== Data section
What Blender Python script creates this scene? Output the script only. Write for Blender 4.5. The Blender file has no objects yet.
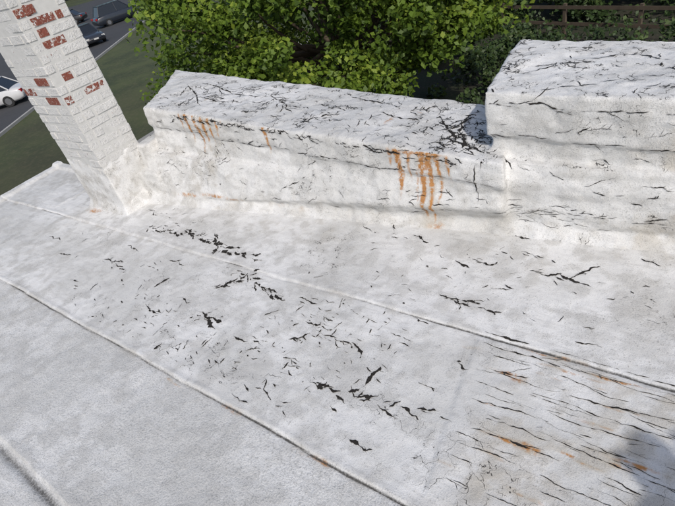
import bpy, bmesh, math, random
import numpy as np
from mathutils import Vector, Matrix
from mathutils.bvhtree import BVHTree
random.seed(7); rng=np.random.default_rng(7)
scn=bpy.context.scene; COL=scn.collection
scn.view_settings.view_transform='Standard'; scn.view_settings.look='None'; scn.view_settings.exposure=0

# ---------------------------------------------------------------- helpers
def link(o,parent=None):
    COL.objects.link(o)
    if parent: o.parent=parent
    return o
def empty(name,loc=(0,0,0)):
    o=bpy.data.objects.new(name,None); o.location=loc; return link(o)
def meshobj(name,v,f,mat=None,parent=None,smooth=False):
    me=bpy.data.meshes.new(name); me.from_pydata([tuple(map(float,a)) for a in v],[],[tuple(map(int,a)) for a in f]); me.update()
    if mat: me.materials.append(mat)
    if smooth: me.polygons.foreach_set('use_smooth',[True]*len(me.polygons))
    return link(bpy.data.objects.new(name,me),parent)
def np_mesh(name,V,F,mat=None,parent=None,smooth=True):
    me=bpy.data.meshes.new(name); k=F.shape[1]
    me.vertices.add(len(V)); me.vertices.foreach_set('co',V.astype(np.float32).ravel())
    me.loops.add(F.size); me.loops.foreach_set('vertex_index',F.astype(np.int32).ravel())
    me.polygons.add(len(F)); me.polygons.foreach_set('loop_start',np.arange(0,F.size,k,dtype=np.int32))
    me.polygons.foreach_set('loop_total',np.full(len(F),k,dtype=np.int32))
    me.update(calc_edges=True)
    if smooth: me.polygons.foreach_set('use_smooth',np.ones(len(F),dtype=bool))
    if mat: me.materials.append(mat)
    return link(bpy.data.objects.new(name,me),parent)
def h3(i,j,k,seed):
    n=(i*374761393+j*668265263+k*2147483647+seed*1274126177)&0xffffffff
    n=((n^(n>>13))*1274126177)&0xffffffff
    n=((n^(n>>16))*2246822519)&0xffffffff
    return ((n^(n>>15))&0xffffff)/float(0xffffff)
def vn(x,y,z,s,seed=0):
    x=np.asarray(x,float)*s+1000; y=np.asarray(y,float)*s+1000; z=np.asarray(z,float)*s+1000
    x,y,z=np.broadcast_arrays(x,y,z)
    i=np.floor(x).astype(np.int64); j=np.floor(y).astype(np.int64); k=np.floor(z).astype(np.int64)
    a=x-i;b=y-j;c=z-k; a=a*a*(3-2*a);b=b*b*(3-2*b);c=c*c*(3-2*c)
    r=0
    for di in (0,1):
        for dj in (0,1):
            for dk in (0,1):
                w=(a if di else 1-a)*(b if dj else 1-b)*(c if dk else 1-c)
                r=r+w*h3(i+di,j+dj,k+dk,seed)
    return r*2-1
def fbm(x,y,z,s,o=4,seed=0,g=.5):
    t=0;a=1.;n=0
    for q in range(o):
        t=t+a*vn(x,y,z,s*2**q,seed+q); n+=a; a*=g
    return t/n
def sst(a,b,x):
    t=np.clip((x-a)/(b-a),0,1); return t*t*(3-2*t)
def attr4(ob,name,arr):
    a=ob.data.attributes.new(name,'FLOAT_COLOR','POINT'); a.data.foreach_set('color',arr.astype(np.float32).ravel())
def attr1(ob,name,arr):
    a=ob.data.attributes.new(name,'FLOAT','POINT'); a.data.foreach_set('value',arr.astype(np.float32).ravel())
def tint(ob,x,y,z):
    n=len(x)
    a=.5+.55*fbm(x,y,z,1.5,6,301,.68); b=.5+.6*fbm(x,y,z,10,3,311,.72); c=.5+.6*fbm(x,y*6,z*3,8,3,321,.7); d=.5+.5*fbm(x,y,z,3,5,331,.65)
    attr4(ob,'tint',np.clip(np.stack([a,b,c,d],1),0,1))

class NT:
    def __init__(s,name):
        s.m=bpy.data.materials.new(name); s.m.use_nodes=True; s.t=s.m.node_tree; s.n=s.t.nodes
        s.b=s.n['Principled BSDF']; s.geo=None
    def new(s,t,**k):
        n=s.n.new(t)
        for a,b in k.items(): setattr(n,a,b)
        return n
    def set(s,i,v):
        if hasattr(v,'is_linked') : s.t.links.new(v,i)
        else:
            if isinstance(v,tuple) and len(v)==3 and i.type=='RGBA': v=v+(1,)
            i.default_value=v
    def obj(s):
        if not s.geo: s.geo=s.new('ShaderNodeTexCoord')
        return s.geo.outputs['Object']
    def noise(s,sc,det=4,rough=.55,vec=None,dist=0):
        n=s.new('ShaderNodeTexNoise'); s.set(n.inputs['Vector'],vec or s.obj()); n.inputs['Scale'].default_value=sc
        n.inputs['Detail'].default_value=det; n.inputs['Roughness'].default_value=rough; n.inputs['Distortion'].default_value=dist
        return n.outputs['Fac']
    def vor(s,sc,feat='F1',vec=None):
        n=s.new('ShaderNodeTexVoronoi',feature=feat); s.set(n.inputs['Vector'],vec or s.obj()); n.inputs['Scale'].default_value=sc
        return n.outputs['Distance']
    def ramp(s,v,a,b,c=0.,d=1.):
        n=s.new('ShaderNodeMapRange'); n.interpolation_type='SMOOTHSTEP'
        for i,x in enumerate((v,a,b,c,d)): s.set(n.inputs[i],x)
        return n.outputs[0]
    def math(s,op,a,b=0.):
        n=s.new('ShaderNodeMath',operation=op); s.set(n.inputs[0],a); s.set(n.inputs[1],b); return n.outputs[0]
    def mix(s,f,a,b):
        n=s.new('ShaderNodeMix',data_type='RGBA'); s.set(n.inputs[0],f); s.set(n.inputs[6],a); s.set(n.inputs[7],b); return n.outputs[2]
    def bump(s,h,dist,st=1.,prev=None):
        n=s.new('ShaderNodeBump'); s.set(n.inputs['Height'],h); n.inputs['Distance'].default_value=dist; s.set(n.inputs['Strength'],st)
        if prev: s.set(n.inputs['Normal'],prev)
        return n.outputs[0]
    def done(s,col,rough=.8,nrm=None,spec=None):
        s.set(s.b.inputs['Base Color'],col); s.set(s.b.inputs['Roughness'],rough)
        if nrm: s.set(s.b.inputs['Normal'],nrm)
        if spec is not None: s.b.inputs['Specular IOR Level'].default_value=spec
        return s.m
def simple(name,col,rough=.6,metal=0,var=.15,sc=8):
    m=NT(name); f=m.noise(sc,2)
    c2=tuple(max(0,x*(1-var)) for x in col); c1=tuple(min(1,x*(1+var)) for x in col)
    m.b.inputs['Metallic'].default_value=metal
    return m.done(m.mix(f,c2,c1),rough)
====
Problem to work on
Make an exact copy of the listing above. Do not include the pictures.

Output
What Blender Python script creates this scene? Output the script only. Write for Blender 4.5. The Blender file has no objects yet.
import bpy, bmesh, math, random
import numpy as np
from mathutils import Vector, Matrix
from mathutils.bvhtree import BVHTree
random.seed(7); rng=np.random.default_rng(7)
scn=bpy.context.scene; COL=scn.collection
scn.view_settings.view_transform='Standard'; scn.view_settings.look='None'; scn.view_settings.exposure=0

# ---------------------------------------------------------------- helpers
def link(o,parent=None):
    COL.objects.link(o)
    if parent: o.parent=parent
    return o
def empty(name,loc=(0,0,0)):
    o=bpy.data.objects.new(name,None); o.location=loc; return link(o)
def meshobj(name,v,f,mat=None,parent=None,smooth=False):
    me=bpy.data.meshes.new(name); me.from_pydata([tuple(map(float,a)) for a in v],[],[tuple(map(int,a)) for a in f]); me.update()
    if mat: me.materials.append(mat)
    if smooth: me.polygons.foreach_set('use_smooth',[True]*len(me.polygons))
    return link(bpy.data.objects.new(name,me),parent)
def np_mesh(name,V,F,mat=None,parent=None,smooth=True):
    me=bpy.data.meshes.new(name); k=F.shape[1]
    me.vertices.add(len(V)); me.vertices.foreach_set('co',V.astype(np.float32).ravel())
    me.loops.add(F.size); me.loops.foreach_set('vertex_index',F.astype(np.int32).ravel())
    me.polygons.add(len(F)); me.polygons.foreach_set('loop_start',np.arange(0,F.size,k,dtype=np.int32))
    me.polygons.foreach_set('loop_total',np.full(len(F),k,dtype=np.int32))
    me.update(calc_edges=True)
    if smooth: me.polygons.foreach_set('use_smooth',np.ones(len(F),dtype=bool))
    if mat: me.materials.append(mat)
    return link(bpy.data.objects.new(name,me),parent)
def h3(i,j,k,seed):
    n=(i*374761393+j*668265263+k*2147483647+seed*1274126177)&0xffffffff
    n=((n^(n>>13))*1274126177)&0xffffffff
    n=((n^(n>>16))*2246822519)&0xffffffff
    return ((n^(n>>15))&0xffffff)/float(0xffffff)
def vn(x,y,z,s,seed=0):
    x=np.asarray(x,float)*s+1000; y=np.asarray(y,float)*s+1000; z=np.asarray(z,float)*s+1000
    x,y,z=np.broadcast_arrays(x,y,z)
    i=np.floor(x).astype(np.int64); j=np.floor(y).astype(np.int64); k=np.floor(z).astype(np.int64)
    a=x-i;b=y-j;c=z-k; a=a*a*(3-2*a);b=b*b*(3-2*b);c=c*c*(3-2*c)
    r=0
    for di in (0,1):
        for dj in (0,1):
            for dk in (0,1):
                w=(a if di else 1-a)*(b if dj else 1-b)*(c if dk else 1-c)
                r=r+w*h3(i+di,j+dj,k+dk,seed)
    return r*2-1
def fbm(x,y,z,s,o=4,seed=0,g=.5):
    t=0;a=1.;n=0
    for q in range(o):
        t=t+a*vn(x,y,z,s*2**q,seed+q); n+=a; a*=g
    return t/n
def sst(a,b,x):
    t=np.clip((x-a)/(b-a),0,1); return t*t*(3-2*t)
def attr4(ob,name,arr):
    a=ob.data.attributes.new(name,'FLOAT_COLOR','POINT'); a.data.foreach_set('color',arr.astype(np.float32).ravel())
def attr1(ob,name,arr):
    a=ob.data.attributes.new(name,'FLOAT','POINT'); a.data.foreach_set('value',arr.astype(np.float32).ravel())
def tint(ob,x,y,z):
    n=len(x)
    a=.5+.55*fbm(x,y,z,1.5,6,301,.68); b=.5+.6*fbm(x,y,z,10,3,311,.72); c=.5+.6*fbm(x,y*6,z*3,8,3,321,.7); d=.5+.5*fbm(x,y,z,3,5,331,.65)
    attr4(ob,'tint',np.clip(np.stack([a,b,c,d],1),0,1))

class NT:
    def __init__(s,name):
        s.m=bpy.data.materials.new(name); s.m.use_nodes=True; s.t=s.m.node_tree; s.n=s.t.nodes
        s.b=s.n['Principled BSDF']; s.geo=None
    def new(s,t,**k):
        n=s.n.new(t)
        for a,b in k.items(): setattr(n,a,b)
        return n
    def set(s,i,v):
        if hasattr(v,'is_linked') : s.t.links.new(v,i)
        else:
            if isinstance(v,tuple) and len(v)==3 and i.type=='RGBA': v=v+(1,)
            i.default_value=v
    def obj(s):
        if not s.geo: s.geo=s.new('ShaderNodeTexCoord')
        return s.geo.outputs['Object']
    def noise(s,sc,det=4,rough=.55,vec=None,dist=0):
        n=s.new('ShaderNodeTexNoise'); s.set(n.inputs['Vector'],vec or s.obj()); n.inputs['Scale'].default_value=sc
        n.inputs['Detail'].default_value=det; n.inputs['Roughness'].default_value=rough; n.inputs['Distortion'].default_value=dist
        return n.outputs['Fac']
    def vor(s,sc,feat='F1',vec=None):
        n=s.new('ShaderNodeTexVoronoi',feature=feat); s.set(n.inputs['Vector'],vec or s.obj()); n.inputs['Scale'].default_value=sc
        return n.outputs['Distance']
    def ramp(s,v,a,b,c=0.,d=1.):
        n=s.new('ShaderNodeMapRange'); n.interpolation_type='SMOOTHSTEP'
        for i,x in enumerate((v,a,b,c,d)): s.set(n.inputs[i],x)
        return n.outputs[0]
    def math(s,op,a,b=0.):
        n=s.new('ShaderNodeMath',operation=op); s.set(n.inputs[0],a); s.set(n.inputs[1],b); return n.outputs[0]
    def mix(s,f,a,b):
        n=s.new('ShaderNodeMix',data_type='RGBA'); s.set(n.inputs[0],f); s.set(n.inputs[6],a); s.set(n.inputs[7],b); return n.outputs[2]
    def bump(s,h,dist,st=1.,prev=None):
        n=s.new('ShaderNodeBump'); s.set(n.inputs['Height'],h); n.inputs['Distance'].default_value=dist; s.set(n.inputs['Strength'],st)
        if prev: s.set(n.inputs['Normal'],prev)
        return n.outputs[0]
    def done(s,col,rough=.8,nrm=None,spec=None):
        s.set(s.b.inputs['Base Color'],col); s.set(s.b.inputs['Roughness'],rough)
        if nrm: s.set(s.b.inputs['Normal'],nrm)
        if spec is not None: s.b.inputs['Specular IOR Level'].default_value=spec
        return s.m
def simple(name,col,rough=.6,metal=0,var=.15,sc=8):
    m=NT(name); f=m.noise(sc,2)
    c2=tuple(max(0,x*(1-var)) for x in col); c1=tuple(min(1,x*(1+var)) for x in col)
    m.b.inputs['Metallic'].default_value=metal
    return m.done(m.mix(f,c2,c1),rough)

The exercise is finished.